En août 2013, devant l’absence d’évolution du dossier de la rétrocession aux communes concernées, Pirae, Mahina et Arue ont décidé de passer à la vitesse supérieure. Ce qui apparaît pourtant acquis rencontre un blocage que les principaux concernés ne s’expliquent pas. Si du côté des ministères de la Défense et de l’Outre-mer, on ne freine aucunement à la rétrocession au franc symbolique desdits terrains, du côté du ministère du Budget, le dossier n’avance pas depuis deux ans et sans qu’une seule explication ne soit donnée aux maires.

Il y a d’autant plus d’urgence que la mise en application du décret du Contrat de Réhabilitation des Sites de Défense expire au 31 décembre 2014.

Conjointement, les maires de Pirae, Mahina et Arue ont donc décidé d’adresser un courrier au ministère du Budget pour obtenir des explications claires et précises quant à une éventuelle pierre d’achoppement sur la rétrocession des terrains aux communes.

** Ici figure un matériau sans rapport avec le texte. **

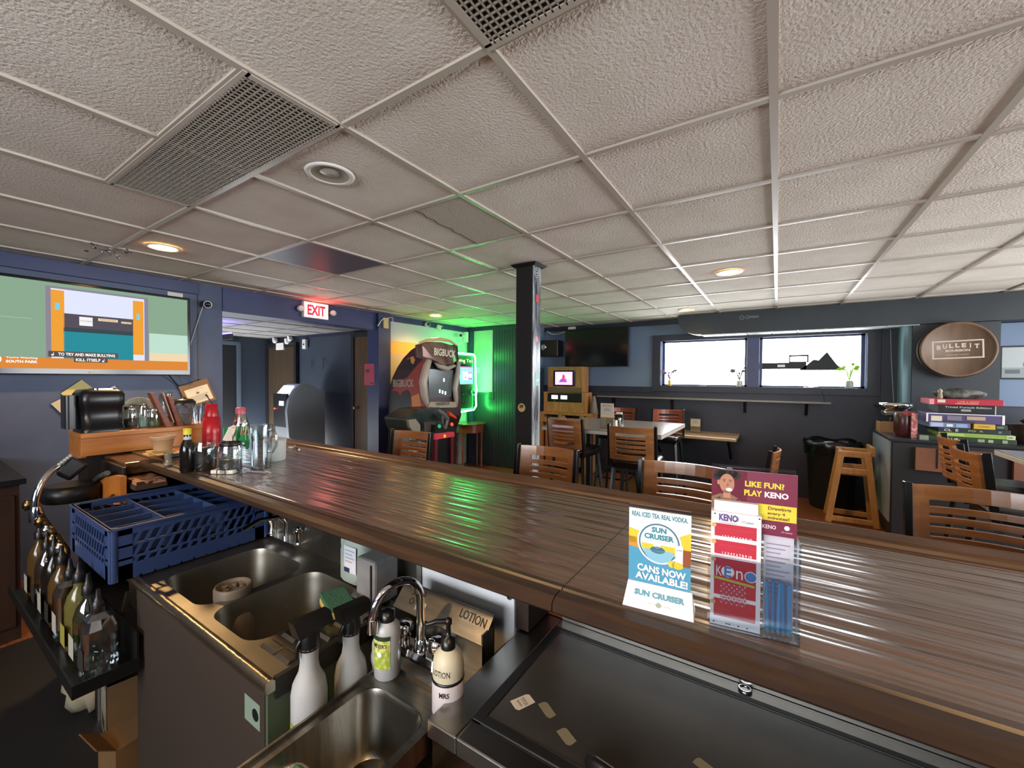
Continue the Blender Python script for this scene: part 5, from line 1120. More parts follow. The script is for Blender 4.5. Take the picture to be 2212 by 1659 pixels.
MB(m_steel).box(.92,1.12,5.56,5.76,CT+.155,CT+.22).build('body', t, bevel=.02); MB(m_black).tube([(.90,5.64,CT+.27),(.86,5.62,CT+.265)],.015,8).box(1.0,1.02,5.58,5.60,CT,CT+.16).build('handle', t)
MB(mat('tan_wood','8d6a48',.5)).box(.90,1.05,5.55,5.57,CT+.01,CT+.11).box(.90,1.10,5.55,5.75,CT,CT+.012).box(.885,.90,5.55,5.75,CT,CT+.10).build('wooden_tray', t)
t = thing('snack_jar','dark red plastic snack tub with a red lid and striped side','tub',(1.0,5.3,CT))
MB(mat('dark_red_tub','3d1c1f',.3)).lathe([(.055,0),(.065,.01),(.065,.20),(.055,.22)],(1.0,5.25,CT),20).build('tub_body', t)
MB(mat('red_handle','8a2c38',.4)).box(.99,1.075,5.19,5.2,CT+.20,CT+.24).build('handle', t)
mb = MB(mat('red_white_stripe','b3606a',.45,var='d0a8a0',vscale=40,contrast=(.48,.52))).box(1.045,1.085,5.17,5.22,CT,CT+.225); mb.build('side_band', t)
# ================================================================ window sill plants, decals
def plant(label, x, h, pot, potc, leafc, seed, n=7, tall=.12):
    y = 6.19; z = WZ0+.004; t = thing('window_plant',label,'plant',(x,y,z),0,'plants on the window sill'); random.seed(seed)
    MB(mat(potc[0],potc[1],.3)).lathe(pot,(x,y,z),14).build('pot', t); mb = MB(mat(leafc[0],leafc[1],.5)); top = V(x,y,z+pot[-1][1])
    for k in range(n):
        a = 2*PI*k/n+random.random(); q = top+V(math.cos(a)*.04,math.sin(a)*.008,tall*random.uniform(.6,1.1)); e = q+V(math.cos(a)*random.uniform(.06,.12),math.sin(a)*.02,random.uniform(-.04,.05))
        mb.tube([top,q],.004,4); d = (e-q); s = V(-d.z,0,d.x).normalized()*.02; mb.add([q,(q+e)/2+s,e,(q+e)/2-s],[(0,1,2,3)])
    mb.build('leaves', t); return t
plant('small plant in a yellow bud vase at the left end of the window sill',-1.30,.2,[(.02,0),(.03,.01),(.018,.04),(.026,.06),(.012,.09)],('yellow_vase','c9a32a'),('mauve_leaf','7d6a86'),2)
plant('pale leafed plant in a clear jar beside the window mullion',-.42,.2,[(.03,0),(.035,.01),(.035,.07),(.03,.085)],('pale_jar','a9b0a6'),('dark_leaf','4c5a48'),5,8,.16)
plant('bright lime plant in a jar at the right end of the window sill',.71,.2,[(.035,0),(.04,.01),(.04,.08),(.03,.095)],('jar_glass_grey','a3aa9c'),('lime_leaf','8fc41c'),9,7,.18)
t = thing('building_decal','black cut-out sign of a long building and gabled roof hanging in the right window','sign',(.45,6.21,1.6))
mb = MB(mat('black_cutout','16181a',.5)); f = F2((0,6.228,0),(1,0,0),(0,0,1),mb)
def ext(pts,m=None,dy=.006):
    mb.loft([[f.p(a,b,0) for a,b in pts],[f.p(a,b,-dy) for a,b in pts]])
ext([(-.17,1.585),(.30,1.585),(.30,1.665),(-.17,1.665)]); ext([(.22,1.57),(.68,1.57),(.60,1.63),(.50,1.79),(.42,1.69),(.37,1.70),(.30,1.63)])
mb.build('silhouette', t)
mb = MB(mat('black_cutout','16181a',.5)); f = F2((0,6.228,0),(1,0,0),(0,0,1),mb)
for r in ((.12,.32,1.74,1.76),(.12,.32,1.665,1.678),(.12,.134,1.665,1.76),(.306,.32,1.665,1.76)): ext([(r[0],r[2]),(r[1],r[2]),(r[1],r[3]),(r[0],r[3])])
mb.build('frame_silhouette', t); MB(m_gasket).tube([(.40,6.21,1.57),(.42,6.2,1.45),(.46,6.12,1.28),(.48,6.08,1.19)],.0025,5).build('cord', t)
MB(m_white).box(.0,.08,6.216,6.219,1.61,1.64).build('white_patch', t)
t = thing('wall_cable','thin pale cable hanging down the dark wall between window and column','cable',(1.07,6.12,1.0))
MB(mat('pale_cable','8f9694',.5)).tube([(1.05,6.12,2.02),(1.06,6.12,1.7),(1.08,6.12,1.35),(1.09,6.12,1.20),(1.06,6.12,1.0)],.005,6).build('cable', t)
# ================================================================ hunting arcade machine
AY = 3.68
t = thing('arcade_machine','hunting arcade cabinet with maroon side art, tusk framed screen and mounted gun','arcade machine',(-4.0,4.0,0))
out = [(-4.336,3.680,-0.276),(-4.338,3.680,1.126),(-4.311,3.680,1.299),(-4.248,3.680,1.452),(-4.160,3.680,1.579),(-4.048,3.680,1.698),(-3.904,3.680,1.800),(-3.741,3.680,1.870),(-3.662,3.680,1.878),(-3.637,3.680,1.598),(-3.613,3.680,1.256),(-3.596,3.680,0.943),(-3.682,3.680,0.736),(-3.679,3.680,-0.160)]
out = [V(p[0],0,max(p[2],0)) for p in out]
MB(mat('cabinet_maroon','3b1a1c',.35)).loft([[p+V(0,y,0) for p in out] for y in (AY,AY+.62)]).build('cabinet_body', t)
def pyp(l): return [V(p[0],p[1]-.0,p[2]) for p in l]
mb = MB(mat('art_red','93382f',.4)); L1 = [(-4.299,3.678,0.932),(-4.300,3.678,1.238),(-4.123,3.678,1.387),(-3.968,3.678,1.454),(-3.803,3.678,1.600),(-3.651,3.678,1.712),(-3.626,3.678,1.256),(-3.610,3.678,0.971)]
mb.add(pyp(L1),[tuple(range(len(L1)))])
mb.m(mat('art_orange','c8823e',.4)); L1 = [(-4.297,3.676,0.748),(-4.297,3.676,1.024),(-4.085,3.676,1.148),(-3.760,3.676,1.252),(-3.719,3.676,1.092),(-3.624,3.676,1.027),(-3.759,3.676,0.962),(-3.923,3.676,0.924)]; mb.add(pyp(L1),[tuple(range(len(L1)))])
mb.m(mat('art_gold','c98a48',.4)); L1 = [(-3.999,3.675,1.572),(-3.966,3.675,1.690),(-3.866,3.675,1.723),(-3.825,3.675,1.675),(-3.857,3.675,1.618),(-3.924,3.675,1.589)]; mb.add(pyp(L1),[tuple(range(len(L1)))])
mb.m(mat('art_dark','1d1618',.4)); 
for L1 in ([(-4.084,3.674,1.561),(-3.998,3.674,1.661),(-3.914,3.674,1.701),(-3.898,3.674,1.636),(-3.815,3.674,1.600),(-3.914,3.674,1.542),(-3.998,3.674,1.542)],
  [(-4.319,3.672,0.531),(-4.320,3.672,1.225),(-4.257,3.672,1.270),(-4.150,3.672,1.266),(-4.107,3.672,1.207),(-4.115,3.672,0.973),(-4.150,3.672,0.729),(-4.265,3.672,0.537)],
  [(-4.148,3.671,0.760),(-4.106,3.671,1.195),(-4.054,3.671,1.268),(-3.961,3.671,1.294),(-3.902,3.671,1.202),(-3.885,3.671,1.044),(-3.960,3.671,0.922),(-4.079,3.671,0.735)]): mb.add(pyp(L1),[tuple(range(len(L1)))])
mb.build('side_artwork', t)
mb = MB(); a = V(*(-4.222,3.673,1.374)); b = V(*(-3.855,3.673,1.396)); f = F2(a,(1,0,.02),(0,0,1),mb,0); f.text('BIGBUCK',(b-a).length/2,.0,(b-a).length*1.05,.10,mat('art_letter','a39a8c',.4),.03); mb.build('lettering', t)
XF = -3.62
m_tusk = mat('bone_plastic','a89c8c',.35); m_scr = mat('arcade_screen','3b4140',.2,emit='5a6260',es=.25)
mb = MB(m_gasket).hexa([(-3.660,3.678,1.855),(-3.660,4.290,1.898),(-3.660,4.294,0.983),(-3.660,3.697,0.966)],[(-3.630,3.648,1.852),(-3.630,4.254,1.894),(-3.630,4.259,0.987),(-3.630,3.667,0.970)]); mb.build('front_bezel', t)
q = [(-3.610,3.684,1.558),(-3.610,4.148,1.549),(-3.610,4.104,1.152),(-3.610,3.710,1.152)]
MB(m_scr).loft([[V(*p)-V(.02,0,0) for p in q],[V(*p) for p in q]]).build('screen', t)
for p in ((-3.606,3.887,1.279),(-3.606,3.939,1.266),(-3.606,3.992,1.253),(-3.606,3.965,1.421)): MB(glow('score_white','e8ecff',1.5)).box(p[0],p[0]+.002,p[1]-.012,p[1]+.012,p[2]-.022,p[2]+.022).build('score_digit', t)
def tusk(pts, r): MB(m_tusk).tube([V(*p) for p in pts], r, 10).build('tusk', t)
tusk([(-3.600,3.722,1.725),(-3.580,3.630,1.596),(-3.560,3.548,1.400),(-3.570,3.582,1.232),(-3.600,3.668,1.097)],[.03,.045,.05,.042,.02])
tusk([(-3.600,4.239,1.662),(-3.570,4.195,1.519),(-3.560,4.129,1.305),(-3.570,4.160,1.169),(-3.600,4.205,1.067)],[.03,.035,.035,.032,.015])
tusk([(-3.580,3.733,1.685),(-3.560,3.820,1.601),(-3.560,3.966,1.569),(-3.580,4.141,1.610)],[.02,.035,.035,.02])
m_mar = mat('marquee_bronze','7a5348',.18,metal=.6,var='a88c80',vscale=5)
top = [(-3.600,3.572,1.851),(-3.550,3.661,1.889),(-3.520,3.834,1.895),(-3.530,4.019,1.874),(-3.600,4.191,1.846)]; bot = [(-3.600,3.587,1.696),(-3.500,3.674,1.664),(-3.460,3.812,1.611),(-3.500,4.031,1.630),(-3.600,4.201,1.673)]
MB(m_mar).loft([[V(*a),V(*b),V(*b)-V(.12,0,0),V(*a)-V(.12,0,0)] for a,b in zip(top,bot)],smooth=False).build('marquee', t, bevel=.01)
mb = MB(); a = V(*(-3.450,3.621,1.766)); b = V(*(-3.450,4.008,1.758)); f = F2(a,(0,1,-.04),(0,0,1),mb,.0); f.text('BIGBUCK',(b-a).length/2,0,(b-a).length,.09,mat('bronze_letter','c9b9a0',.35),.03); mb.build('lettering', t)
MB(mat('gold_crest','c9a878',.3)).tube([(-3.620,3.538,1.866),(-3.600,3.673,1.915),(-3.600,3.878,1.943),(-3.600,4.071,1.935),(-3.620,4.224,1.886)],[.012,.018,.022,.018,.012],8).build('crest', t)
MB(m_chrome).lathe([(.045,0),(.05,.02),(.03,.035),(.012,.03)],(-3.620,3.630,1.811),16,(1,-.4,0)).build('side_lamp', t)
mb = MB(m_tusk).loft([[V(*p)-V(.05,0,0) for p in ((-3.560,3.674,1.155),(-3.560,4.148,1.133),(-3.500,4.088,1.066),(-3.500,3.574,1.085))],[V(*p) for p in ((-3.560,3.674,1.155),(-3.560,4.148,1.133),(-3.500,4.088,1.066),(-3.500,3.574,1.085))]]); mb.build('nameplate', t)
mb = MB(); a = V(*(-3.520,3.746,1.125)); b = V(*(-3.520,3.985,1.113)); f = F2(a,(0,1,0),(0,0,1),mb,0); f.text('BIGBUCK',(b-a).length/2,0,(b-a).length,.04,mat('art_letter_dark','4c4238',.4),.02); mb.build('lettering', t)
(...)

Si une réponse négative –voire aucune réponse- est formulée à la suite de cette lettre, les maires saisiront le Conseil d’Etat en référé.

L’arrêt du processus semble d’autant plus incompréhensible que sur 25 projets de CRSD dans le territoire français, 22 ont été validés (y compris en Outre-mer). « On a l’impression qu’il y a deux poids, deux mesures. » soulignait, mi-août 2013, le maire de Arue qui a rappelé que, très tôt, ses services ont établi un plan de développement économique de la zone rétrocédée, unanimement salué par les haut-commissaire et les responsables locaux des forces armées… Un début d’explication peut se trouver dans des notes de l’inspection générale des finances (notamment signées par Anne Bolliet) d’octobre 2010 et de septembre 2011. On y met en exergue que les communes de Polynésie française n’ont pas compétence en matière de développement économique (dévolue au Pays) et ne peuvent donc pas bénéficier de cession de terrains militaires à l’euro symbolique. Or, beaucoup de projets de reconversion de sites ne sont pas à destination économique. On trouve ainsi un projet de musée à Taiarapu, un lotissement agricole à Faa’a et des logements étudiants ou intermédiaires cité Grand (actuellement à l’abandon), à Pirae.

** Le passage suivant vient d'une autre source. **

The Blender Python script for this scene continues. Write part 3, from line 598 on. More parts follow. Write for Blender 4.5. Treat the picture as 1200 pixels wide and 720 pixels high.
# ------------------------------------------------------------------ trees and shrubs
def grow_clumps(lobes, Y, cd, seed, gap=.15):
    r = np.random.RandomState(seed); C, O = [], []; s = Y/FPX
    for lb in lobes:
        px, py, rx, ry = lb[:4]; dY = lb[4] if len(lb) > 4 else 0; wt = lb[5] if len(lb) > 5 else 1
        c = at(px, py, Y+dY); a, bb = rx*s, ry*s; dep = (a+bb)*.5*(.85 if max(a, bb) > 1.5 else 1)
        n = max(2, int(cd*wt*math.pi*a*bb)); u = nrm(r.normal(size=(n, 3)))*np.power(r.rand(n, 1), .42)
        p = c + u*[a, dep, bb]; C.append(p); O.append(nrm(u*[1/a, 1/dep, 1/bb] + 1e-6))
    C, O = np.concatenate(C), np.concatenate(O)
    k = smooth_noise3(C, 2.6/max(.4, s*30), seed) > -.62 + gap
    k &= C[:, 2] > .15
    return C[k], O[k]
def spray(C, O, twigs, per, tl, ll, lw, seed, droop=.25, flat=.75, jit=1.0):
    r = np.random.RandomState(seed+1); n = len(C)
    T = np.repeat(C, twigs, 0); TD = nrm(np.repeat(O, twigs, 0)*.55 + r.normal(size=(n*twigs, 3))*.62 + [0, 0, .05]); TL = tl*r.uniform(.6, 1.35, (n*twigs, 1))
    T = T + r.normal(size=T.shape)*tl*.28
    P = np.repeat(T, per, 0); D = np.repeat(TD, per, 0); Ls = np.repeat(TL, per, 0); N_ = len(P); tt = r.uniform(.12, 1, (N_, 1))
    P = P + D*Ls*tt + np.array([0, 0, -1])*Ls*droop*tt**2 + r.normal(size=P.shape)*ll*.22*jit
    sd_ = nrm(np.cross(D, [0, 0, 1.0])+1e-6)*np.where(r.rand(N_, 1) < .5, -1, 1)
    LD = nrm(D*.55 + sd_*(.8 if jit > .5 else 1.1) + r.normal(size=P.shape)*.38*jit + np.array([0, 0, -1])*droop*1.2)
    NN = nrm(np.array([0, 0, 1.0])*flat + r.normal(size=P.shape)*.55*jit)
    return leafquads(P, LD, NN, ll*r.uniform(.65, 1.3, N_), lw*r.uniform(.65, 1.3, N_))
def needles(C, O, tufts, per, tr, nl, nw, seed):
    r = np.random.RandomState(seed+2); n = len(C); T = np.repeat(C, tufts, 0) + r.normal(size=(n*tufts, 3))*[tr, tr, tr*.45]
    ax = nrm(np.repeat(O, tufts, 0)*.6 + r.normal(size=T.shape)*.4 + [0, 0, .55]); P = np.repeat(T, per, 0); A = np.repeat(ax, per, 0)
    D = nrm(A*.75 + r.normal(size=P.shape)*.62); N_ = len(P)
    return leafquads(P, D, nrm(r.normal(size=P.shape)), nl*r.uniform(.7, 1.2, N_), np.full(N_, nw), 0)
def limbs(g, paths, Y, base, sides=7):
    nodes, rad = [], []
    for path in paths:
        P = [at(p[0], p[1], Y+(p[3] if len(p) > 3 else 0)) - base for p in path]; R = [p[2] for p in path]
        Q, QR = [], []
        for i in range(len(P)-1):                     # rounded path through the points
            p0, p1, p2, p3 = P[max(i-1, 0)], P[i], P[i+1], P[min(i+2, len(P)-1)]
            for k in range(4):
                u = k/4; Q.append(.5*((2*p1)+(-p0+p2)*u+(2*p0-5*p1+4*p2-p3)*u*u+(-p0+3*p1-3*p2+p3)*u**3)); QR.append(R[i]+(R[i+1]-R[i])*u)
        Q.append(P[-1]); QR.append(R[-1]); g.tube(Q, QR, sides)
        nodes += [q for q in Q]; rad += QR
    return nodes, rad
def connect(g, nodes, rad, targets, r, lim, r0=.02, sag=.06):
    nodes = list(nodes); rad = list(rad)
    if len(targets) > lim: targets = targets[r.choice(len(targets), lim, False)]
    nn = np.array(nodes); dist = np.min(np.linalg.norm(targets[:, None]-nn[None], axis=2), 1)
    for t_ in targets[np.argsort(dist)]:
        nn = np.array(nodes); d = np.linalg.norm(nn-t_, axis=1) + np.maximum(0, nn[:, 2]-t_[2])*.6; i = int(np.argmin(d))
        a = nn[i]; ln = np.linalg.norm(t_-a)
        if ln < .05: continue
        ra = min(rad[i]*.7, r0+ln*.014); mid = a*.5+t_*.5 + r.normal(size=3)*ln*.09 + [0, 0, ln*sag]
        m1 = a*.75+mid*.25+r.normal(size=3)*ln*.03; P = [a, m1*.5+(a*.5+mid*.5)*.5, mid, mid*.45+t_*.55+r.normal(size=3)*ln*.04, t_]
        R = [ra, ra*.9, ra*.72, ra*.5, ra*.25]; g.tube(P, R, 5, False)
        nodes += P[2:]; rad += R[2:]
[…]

Le second argument de l’Inspection générale des finances va à l’insuffisance des ressources financières de communes concernées. Elle propose donc la création d’un opérateur associant Etat, Pays et communes à qui serait attribué les terrains militaires. Or, une telle solution entraînerait de facto une modification de la loi de finances de 2009. Avec une date butoir à la fin de l’année 2014, un tel retour à la case départ fait craindre le pire. Passé ce délai, l’Etat pourrait vendre ses terrains militaires. Au nombre d’hectares disponibles et étant donné leur situation géographique, la plus value serait conséquente pour l’Armée… Rien que le seul hectare rétrocédé à Arue est estimé à 300 millions Fcfp.

« On a l’impression que France Domaines veut jouer la montre », déclarait en août 2013 Philip Schyle. « Il ne s’agit pas de partir en guerre contre l’Etat, mais de sortir de cette léthargie. Nous demandons que la loi soit appliquée. » Les parlementaires polynésiens du Sénat et de l’Assemblée nationale seront également sollicités pour le dépôt d’une question écrite au gouvernement.

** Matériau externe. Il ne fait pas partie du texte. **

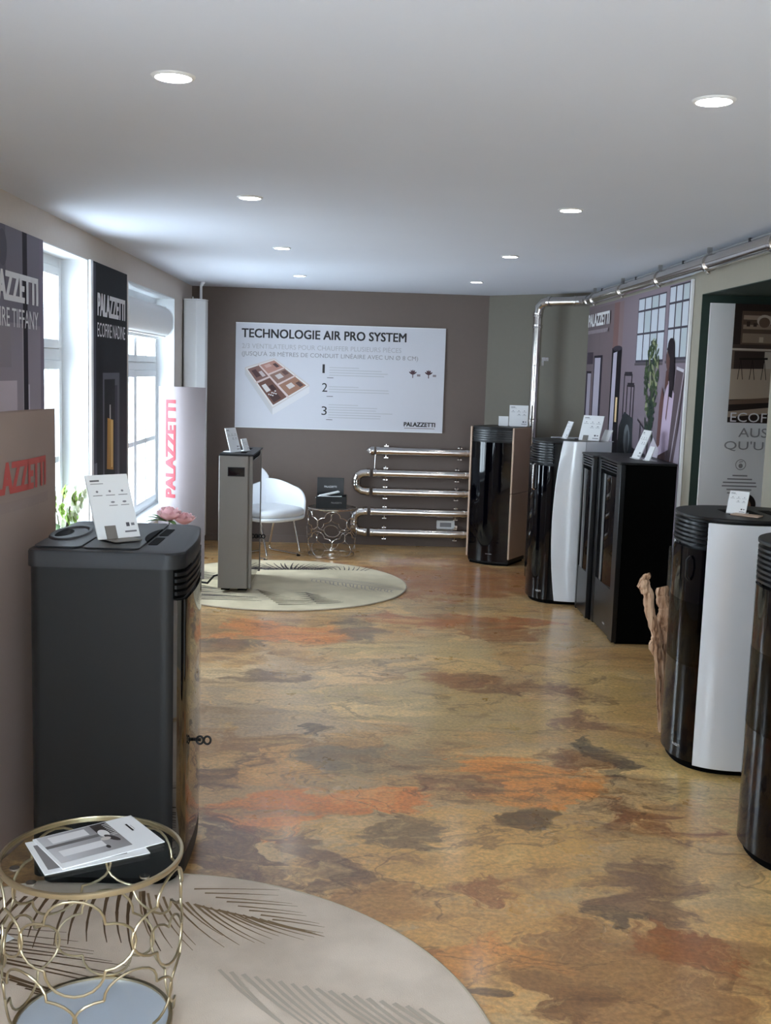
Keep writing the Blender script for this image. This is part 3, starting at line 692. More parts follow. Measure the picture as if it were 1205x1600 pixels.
# ------------------------------------------------------------------ ducts
def bend(p, c, q, n=7):
    """quadratic corner from p via c to q, segmented like a lobster-back elbow"""
    p, c, q = Vector(p), Vector(c), Vector(q)
    return [p*(1-s)**2 + c*2*s*(1-s) + q*s*s for s in [k/(n-1) for k in range(n)]]
R8 = 0.04
def run(path, parent, r=R8, name='pipe', n=18): return build(name, MB().tube(path, r, n), m_chrome, parent, angle=60)
def collar(p, d, parent, r=R8*1.14, w=0.03):
    p, d = Vector(p), Vector(d).normalized()
    return build('collar', MB().tube([p-d*w/2, p-d*w/2*0.999, p, p+d*w/2*0.999, p+d*w/2], [r*0.93, r, r*0.96, r, r*0.93], 18), m_chrome, parent)
def elbow(p, c, q, parent):
    e = build('elbow', MB().tube(bend(p, c, q, 4), R8*1.07, 18), m_chrome, parent, angle=12)
    P, Q = Vector(p), Vector(q); d0 = (Vector(c)-P).normalized(); d1 = (Q-Vector(c)).normalized()
    for pp, dd in ((P, d0), (Q, d1)): collar(pp, dd, e)
    return e
def clamp(p, parent, vertical=True, wall=(0, 0.055, 0)):
    p = Vector(p)
    c = build('clamp', MB().tube([p+Vector((-0.012,0,0)), p+Vector((0.012,0,0))], R8*1.06, 18), m_chrome, parent)
    for sg in (-1, 1):
        mb = MB().box(p.x-0.02, p.y-0.004, p.z+sg*0.055-0.012, p.x+0.02, p.y+wall[1], p.z+sg*0.055-0.004)
        mb.tube([(p.x, p.y, p.z+sg*0.04), (p.x, p.y, p.z+sg*0.066)], 0.007, 8)
        build('bracket', mb, m_chrome, c)
yp = YB-0.085
zt = [0.915, 0.705, 0.526, 0.335, 0.137]
xr = 1.17
d1 = empty('wall_duct', (0.6, yp, 0.915), 0, 'topmost straight steel duct on the end wall, with an end tee', 'duct')
O = lambda x, z: (x-0.6, 0, z-0.915)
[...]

Lors de sa visite de la ville de Arue, le 18 février 2015, le haut-commissaire Lionel Beffre a appris aux élus que le dossier trouverait une issue dans l’année. Deux voies s’ouvriraient aux choix : la création d’un syndicat mixte entre le Pays, les communes et l’Etat, pour le développement des sites concernés, ou la possibilité pour le Pays d’octroyer cette compétence aux communes par une loi du Pays.